> [Stated problem] Wherever a line holds the word "render", copy that line out.

[Rows from a 3D scene dataset]
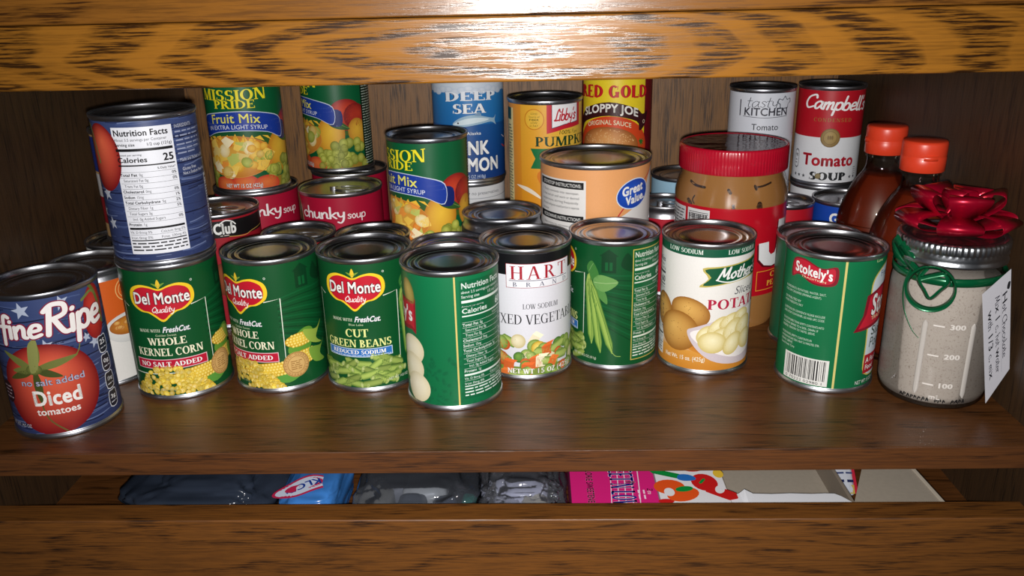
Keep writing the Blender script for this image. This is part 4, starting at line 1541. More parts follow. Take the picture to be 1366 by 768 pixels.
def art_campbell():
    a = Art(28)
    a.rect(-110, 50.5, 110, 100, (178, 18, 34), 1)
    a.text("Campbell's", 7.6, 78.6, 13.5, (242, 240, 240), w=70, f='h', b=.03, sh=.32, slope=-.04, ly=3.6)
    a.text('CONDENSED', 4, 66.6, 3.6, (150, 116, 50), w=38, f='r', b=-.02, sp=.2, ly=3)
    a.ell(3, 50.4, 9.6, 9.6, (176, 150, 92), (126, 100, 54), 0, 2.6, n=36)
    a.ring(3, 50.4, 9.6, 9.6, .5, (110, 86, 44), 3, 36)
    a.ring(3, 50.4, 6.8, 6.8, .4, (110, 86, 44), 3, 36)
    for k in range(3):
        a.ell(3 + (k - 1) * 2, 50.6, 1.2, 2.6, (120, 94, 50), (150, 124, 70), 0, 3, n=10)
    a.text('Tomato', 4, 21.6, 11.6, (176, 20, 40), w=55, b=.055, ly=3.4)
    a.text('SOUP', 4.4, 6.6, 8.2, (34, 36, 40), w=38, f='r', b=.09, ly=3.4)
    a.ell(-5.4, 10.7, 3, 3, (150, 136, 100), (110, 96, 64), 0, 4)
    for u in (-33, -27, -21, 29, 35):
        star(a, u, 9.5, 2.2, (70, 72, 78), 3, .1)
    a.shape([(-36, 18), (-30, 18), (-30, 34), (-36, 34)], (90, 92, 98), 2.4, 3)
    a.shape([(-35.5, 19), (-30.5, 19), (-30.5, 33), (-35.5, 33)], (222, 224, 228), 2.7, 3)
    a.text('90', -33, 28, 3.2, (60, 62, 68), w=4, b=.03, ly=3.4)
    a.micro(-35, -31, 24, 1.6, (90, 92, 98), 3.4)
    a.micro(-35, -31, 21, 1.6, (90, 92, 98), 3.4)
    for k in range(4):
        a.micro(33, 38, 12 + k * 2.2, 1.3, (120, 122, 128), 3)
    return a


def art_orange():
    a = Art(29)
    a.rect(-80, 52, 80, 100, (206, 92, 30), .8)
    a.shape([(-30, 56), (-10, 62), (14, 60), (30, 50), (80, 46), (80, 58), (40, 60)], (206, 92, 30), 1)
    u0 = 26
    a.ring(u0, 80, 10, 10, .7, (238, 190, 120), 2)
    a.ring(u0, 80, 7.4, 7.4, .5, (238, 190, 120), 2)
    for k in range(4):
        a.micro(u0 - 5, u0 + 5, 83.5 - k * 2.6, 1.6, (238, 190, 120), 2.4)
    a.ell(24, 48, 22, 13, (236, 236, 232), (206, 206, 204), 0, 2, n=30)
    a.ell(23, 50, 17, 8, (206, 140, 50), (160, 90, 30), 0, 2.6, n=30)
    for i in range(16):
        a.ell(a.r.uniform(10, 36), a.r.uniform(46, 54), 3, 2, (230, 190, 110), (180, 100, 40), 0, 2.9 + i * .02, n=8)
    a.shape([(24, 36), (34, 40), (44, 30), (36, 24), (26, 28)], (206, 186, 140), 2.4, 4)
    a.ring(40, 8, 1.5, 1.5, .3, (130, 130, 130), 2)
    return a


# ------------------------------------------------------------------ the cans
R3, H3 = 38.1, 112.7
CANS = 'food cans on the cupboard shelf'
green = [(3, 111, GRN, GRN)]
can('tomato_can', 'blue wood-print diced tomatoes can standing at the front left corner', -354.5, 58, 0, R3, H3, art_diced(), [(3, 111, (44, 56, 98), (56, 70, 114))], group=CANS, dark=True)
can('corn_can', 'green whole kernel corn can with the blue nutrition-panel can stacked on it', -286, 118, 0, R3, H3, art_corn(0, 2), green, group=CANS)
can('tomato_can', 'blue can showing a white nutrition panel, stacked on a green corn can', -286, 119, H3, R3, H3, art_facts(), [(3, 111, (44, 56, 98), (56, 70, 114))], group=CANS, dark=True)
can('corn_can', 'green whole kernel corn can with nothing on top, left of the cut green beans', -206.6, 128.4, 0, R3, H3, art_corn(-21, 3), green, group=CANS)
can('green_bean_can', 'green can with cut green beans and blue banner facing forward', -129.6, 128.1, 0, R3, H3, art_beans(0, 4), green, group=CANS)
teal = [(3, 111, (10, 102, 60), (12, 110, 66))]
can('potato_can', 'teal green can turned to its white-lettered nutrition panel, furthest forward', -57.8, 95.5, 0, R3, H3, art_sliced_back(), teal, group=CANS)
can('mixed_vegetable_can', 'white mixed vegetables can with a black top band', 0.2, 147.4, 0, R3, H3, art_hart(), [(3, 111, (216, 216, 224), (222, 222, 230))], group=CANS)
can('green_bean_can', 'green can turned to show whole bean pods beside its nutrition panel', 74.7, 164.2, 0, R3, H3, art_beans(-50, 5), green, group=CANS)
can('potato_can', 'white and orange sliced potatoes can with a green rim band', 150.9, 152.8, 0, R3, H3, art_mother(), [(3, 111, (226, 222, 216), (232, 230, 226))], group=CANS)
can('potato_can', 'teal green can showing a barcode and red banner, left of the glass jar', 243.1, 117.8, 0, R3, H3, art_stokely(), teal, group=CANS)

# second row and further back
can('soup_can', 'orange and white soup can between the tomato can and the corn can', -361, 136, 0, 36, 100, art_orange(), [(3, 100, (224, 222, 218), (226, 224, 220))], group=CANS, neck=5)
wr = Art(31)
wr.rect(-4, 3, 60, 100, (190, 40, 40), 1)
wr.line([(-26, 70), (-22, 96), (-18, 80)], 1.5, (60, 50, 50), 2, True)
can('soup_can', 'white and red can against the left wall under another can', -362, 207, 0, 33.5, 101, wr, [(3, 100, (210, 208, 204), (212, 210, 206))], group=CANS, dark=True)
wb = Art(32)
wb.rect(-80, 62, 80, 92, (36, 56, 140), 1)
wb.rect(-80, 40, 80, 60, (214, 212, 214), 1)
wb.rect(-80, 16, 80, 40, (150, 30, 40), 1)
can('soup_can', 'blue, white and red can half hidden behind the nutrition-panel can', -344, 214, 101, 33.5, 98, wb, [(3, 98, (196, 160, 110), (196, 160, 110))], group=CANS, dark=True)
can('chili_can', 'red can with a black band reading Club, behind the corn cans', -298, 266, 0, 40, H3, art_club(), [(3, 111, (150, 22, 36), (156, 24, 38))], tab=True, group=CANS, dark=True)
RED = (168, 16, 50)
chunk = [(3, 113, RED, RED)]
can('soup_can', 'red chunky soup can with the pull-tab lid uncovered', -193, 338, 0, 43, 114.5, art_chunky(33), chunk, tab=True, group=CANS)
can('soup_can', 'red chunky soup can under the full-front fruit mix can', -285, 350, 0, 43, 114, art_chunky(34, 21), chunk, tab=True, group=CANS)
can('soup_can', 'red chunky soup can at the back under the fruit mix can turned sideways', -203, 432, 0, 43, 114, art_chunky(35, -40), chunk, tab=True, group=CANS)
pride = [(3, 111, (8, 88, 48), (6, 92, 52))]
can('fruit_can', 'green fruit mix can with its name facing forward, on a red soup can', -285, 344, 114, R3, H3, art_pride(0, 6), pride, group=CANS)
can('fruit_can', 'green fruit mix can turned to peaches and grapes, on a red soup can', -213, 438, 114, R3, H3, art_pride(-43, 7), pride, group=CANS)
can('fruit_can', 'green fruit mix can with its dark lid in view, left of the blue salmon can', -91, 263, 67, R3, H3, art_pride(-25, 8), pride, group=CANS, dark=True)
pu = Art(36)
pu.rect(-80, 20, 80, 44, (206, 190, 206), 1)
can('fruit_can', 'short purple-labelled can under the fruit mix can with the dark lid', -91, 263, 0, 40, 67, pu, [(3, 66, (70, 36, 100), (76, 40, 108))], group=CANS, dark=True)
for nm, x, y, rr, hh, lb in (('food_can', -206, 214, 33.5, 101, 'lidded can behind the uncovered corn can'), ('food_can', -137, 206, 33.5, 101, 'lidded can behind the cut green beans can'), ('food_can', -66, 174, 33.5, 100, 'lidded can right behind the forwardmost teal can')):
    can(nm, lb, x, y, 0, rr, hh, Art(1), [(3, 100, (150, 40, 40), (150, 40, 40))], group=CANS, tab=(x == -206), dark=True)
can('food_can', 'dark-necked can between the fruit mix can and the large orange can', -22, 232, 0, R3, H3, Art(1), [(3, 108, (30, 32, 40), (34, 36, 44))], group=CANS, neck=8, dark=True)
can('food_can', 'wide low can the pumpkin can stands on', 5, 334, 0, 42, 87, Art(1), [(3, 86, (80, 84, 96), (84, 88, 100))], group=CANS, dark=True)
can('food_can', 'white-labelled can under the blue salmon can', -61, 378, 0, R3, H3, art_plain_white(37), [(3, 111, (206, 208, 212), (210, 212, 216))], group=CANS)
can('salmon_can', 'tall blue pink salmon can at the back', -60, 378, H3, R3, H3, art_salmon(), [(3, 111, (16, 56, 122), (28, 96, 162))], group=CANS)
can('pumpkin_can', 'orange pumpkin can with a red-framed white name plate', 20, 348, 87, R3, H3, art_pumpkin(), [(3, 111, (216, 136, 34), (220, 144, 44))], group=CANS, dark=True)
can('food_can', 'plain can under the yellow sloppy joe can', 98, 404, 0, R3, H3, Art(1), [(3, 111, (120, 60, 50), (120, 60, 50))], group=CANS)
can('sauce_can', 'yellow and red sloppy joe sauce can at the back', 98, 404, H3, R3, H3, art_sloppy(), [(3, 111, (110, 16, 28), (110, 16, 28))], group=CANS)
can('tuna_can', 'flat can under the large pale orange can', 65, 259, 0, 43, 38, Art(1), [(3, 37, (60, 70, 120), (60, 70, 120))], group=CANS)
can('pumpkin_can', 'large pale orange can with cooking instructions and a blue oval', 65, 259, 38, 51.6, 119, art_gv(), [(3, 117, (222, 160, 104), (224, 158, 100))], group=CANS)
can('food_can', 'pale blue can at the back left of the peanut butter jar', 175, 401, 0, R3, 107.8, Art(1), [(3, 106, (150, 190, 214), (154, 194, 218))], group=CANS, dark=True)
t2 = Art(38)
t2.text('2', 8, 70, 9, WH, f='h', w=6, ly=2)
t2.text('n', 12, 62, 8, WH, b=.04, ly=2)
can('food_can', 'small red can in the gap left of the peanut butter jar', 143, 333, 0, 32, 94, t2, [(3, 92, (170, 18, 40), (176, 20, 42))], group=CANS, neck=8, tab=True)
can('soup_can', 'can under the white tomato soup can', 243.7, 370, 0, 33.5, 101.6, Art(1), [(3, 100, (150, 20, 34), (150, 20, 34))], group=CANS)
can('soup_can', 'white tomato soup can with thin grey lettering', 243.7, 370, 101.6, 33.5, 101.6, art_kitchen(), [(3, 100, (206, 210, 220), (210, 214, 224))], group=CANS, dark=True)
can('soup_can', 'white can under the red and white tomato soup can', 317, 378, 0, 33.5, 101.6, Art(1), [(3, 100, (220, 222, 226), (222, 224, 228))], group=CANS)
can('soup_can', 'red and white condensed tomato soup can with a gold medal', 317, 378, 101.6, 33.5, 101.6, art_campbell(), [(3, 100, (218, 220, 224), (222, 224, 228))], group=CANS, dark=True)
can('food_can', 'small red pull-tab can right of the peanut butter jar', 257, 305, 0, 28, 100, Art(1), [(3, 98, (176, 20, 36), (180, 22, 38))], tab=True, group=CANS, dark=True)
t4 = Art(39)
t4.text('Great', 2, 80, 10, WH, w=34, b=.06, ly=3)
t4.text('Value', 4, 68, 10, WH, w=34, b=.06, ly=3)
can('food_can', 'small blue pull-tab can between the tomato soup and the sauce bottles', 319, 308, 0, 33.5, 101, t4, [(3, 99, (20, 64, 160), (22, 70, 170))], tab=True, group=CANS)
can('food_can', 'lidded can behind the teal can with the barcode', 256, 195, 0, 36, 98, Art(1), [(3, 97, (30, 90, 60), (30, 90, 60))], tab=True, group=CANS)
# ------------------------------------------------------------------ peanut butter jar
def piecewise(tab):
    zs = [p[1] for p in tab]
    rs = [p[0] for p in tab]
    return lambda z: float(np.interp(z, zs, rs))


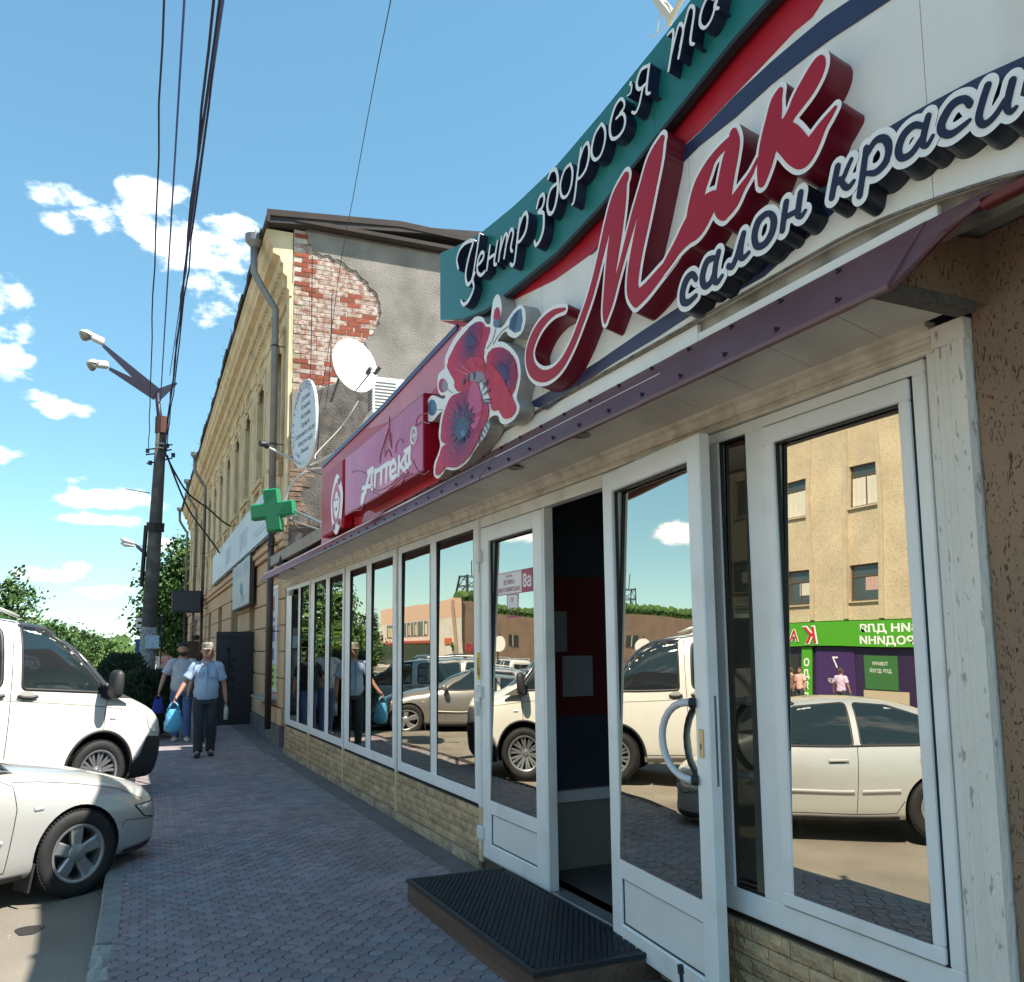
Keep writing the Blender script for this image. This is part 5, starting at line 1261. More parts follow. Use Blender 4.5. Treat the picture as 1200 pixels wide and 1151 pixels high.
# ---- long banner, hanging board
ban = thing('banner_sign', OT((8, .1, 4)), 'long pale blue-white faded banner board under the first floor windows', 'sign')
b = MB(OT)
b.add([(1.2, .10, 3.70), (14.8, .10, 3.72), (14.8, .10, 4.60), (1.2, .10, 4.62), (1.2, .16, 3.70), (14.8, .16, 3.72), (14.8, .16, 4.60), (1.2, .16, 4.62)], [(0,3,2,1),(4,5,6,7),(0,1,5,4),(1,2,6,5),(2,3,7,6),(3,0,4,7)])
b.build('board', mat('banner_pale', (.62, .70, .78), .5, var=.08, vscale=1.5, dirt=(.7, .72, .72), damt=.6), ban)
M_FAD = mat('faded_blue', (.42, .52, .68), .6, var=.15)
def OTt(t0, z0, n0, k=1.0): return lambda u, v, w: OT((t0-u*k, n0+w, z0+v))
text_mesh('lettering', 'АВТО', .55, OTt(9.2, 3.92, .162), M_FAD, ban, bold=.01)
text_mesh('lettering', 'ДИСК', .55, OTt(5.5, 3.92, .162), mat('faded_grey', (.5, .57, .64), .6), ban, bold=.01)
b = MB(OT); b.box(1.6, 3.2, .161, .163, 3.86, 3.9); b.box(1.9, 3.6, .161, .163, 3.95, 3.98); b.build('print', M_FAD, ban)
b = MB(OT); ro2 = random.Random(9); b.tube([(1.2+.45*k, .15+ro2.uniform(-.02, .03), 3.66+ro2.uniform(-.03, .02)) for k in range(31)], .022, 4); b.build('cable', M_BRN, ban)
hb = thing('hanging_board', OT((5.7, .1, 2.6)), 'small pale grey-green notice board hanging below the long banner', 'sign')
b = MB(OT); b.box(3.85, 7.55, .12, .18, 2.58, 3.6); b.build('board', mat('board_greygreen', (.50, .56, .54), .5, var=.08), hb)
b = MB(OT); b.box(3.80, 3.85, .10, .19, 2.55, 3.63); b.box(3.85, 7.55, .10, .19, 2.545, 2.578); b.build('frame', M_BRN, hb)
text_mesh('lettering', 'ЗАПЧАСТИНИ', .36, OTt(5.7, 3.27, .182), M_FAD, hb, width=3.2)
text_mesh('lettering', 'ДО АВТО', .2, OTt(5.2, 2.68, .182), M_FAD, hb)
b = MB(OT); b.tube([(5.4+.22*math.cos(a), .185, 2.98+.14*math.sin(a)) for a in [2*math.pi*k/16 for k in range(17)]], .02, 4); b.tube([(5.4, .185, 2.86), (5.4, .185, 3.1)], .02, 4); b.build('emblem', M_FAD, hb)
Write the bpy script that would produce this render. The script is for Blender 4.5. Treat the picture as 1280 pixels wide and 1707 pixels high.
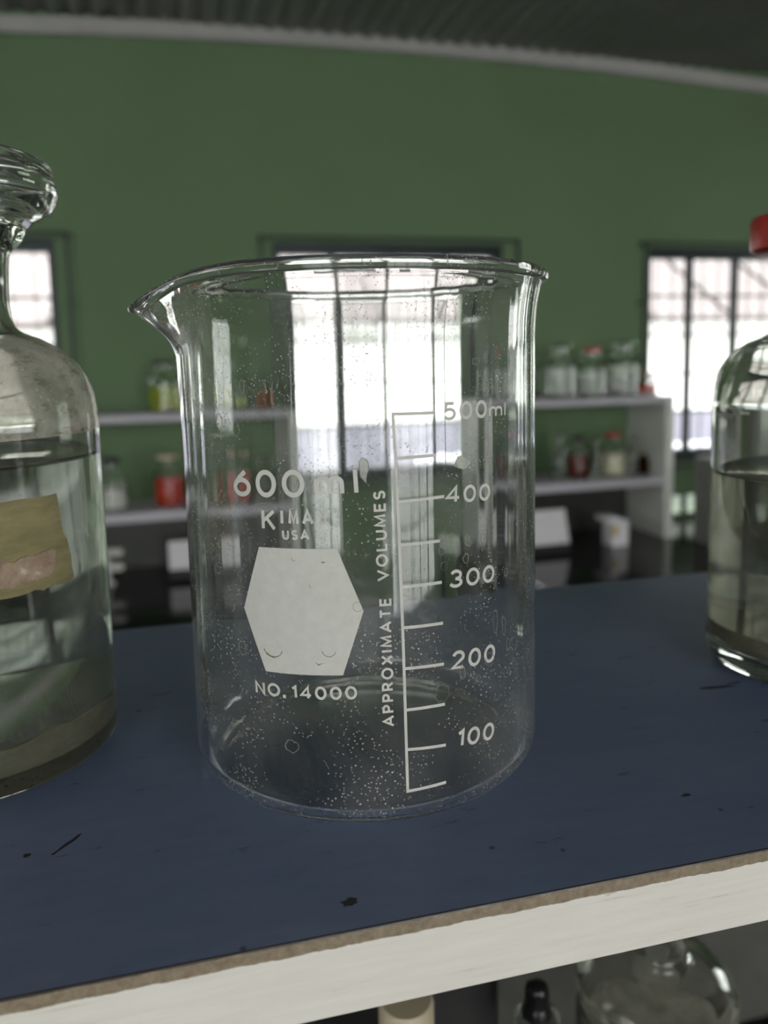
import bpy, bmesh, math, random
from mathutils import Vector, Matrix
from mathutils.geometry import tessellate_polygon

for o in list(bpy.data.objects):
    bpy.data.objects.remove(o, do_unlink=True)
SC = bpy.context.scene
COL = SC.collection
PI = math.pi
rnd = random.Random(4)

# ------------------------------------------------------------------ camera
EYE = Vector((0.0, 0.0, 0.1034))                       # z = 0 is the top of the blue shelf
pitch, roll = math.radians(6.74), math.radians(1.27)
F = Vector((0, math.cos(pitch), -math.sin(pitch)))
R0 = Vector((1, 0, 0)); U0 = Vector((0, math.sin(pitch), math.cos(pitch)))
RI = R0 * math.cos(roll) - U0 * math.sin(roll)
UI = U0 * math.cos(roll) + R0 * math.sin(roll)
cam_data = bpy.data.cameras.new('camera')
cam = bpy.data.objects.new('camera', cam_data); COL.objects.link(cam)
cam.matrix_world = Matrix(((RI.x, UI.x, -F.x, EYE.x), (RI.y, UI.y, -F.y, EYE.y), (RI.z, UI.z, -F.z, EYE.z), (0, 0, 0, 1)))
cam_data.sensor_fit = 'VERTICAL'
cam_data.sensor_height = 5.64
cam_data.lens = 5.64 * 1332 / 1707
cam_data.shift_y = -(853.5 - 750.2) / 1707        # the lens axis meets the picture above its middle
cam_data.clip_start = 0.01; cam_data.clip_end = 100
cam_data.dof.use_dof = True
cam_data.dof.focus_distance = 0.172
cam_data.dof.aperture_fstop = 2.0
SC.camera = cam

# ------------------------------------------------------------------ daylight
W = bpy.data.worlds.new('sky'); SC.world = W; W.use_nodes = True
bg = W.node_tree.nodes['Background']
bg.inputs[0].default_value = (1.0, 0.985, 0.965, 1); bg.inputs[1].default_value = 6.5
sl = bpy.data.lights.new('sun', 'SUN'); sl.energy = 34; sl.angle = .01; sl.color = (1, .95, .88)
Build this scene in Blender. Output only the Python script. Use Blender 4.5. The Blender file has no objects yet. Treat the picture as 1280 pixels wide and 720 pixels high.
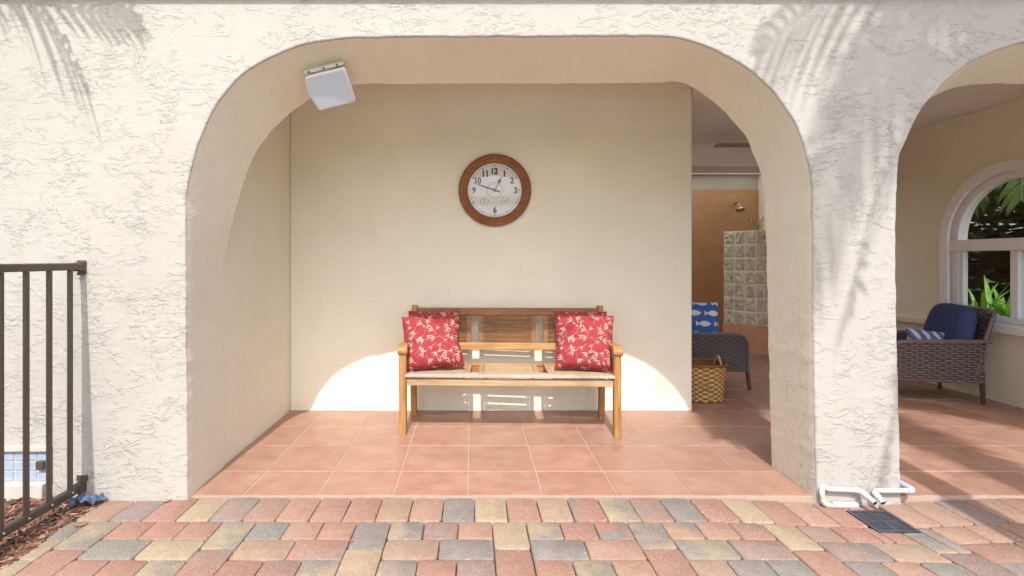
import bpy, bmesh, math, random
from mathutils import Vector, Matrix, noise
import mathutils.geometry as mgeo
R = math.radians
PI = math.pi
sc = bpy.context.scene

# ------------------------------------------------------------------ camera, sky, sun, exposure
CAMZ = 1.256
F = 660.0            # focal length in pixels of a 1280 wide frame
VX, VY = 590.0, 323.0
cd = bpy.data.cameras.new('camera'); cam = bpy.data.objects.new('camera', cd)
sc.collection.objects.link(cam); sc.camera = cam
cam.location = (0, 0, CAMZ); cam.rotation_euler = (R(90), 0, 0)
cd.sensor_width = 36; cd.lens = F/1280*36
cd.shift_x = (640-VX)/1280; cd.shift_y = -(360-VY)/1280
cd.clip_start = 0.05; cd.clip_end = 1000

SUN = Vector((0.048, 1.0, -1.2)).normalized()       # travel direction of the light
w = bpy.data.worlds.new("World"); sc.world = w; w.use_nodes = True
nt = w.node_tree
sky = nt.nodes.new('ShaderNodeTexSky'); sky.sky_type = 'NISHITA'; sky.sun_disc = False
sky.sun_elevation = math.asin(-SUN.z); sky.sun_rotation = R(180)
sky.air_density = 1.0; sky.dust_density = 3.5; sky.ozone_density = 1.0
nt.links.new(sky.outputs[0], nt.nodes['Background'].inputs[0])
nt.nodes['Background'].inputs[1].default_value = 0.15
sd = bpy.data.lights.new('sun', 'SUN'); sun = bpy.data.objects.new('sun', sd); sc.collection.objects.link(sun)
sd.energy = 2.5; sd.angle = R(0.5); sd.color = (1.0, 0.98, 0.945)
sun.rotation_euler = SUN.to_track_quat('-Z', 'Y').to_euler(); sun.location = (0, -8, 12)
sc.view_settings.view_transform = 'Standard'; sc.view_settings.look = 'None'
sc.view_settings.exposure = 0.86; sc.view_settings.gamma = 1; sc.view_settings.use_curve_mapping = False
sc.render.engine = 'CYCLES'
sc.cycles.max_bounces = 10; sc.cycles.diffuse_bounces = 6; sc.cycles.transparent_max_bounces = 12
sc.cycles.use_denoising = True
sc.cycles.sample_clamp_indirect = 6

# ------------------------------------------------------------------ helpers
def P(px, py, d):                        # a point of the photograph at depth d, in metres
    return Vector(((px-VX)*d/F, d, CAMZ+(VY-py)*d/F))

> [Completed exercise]
Write the bpy script that would produce this render. The script is for Blender 4.5. Treat the picture as 1280 pixels wide and 1707 pixels high.
sc.render.engine = 'CYCLES'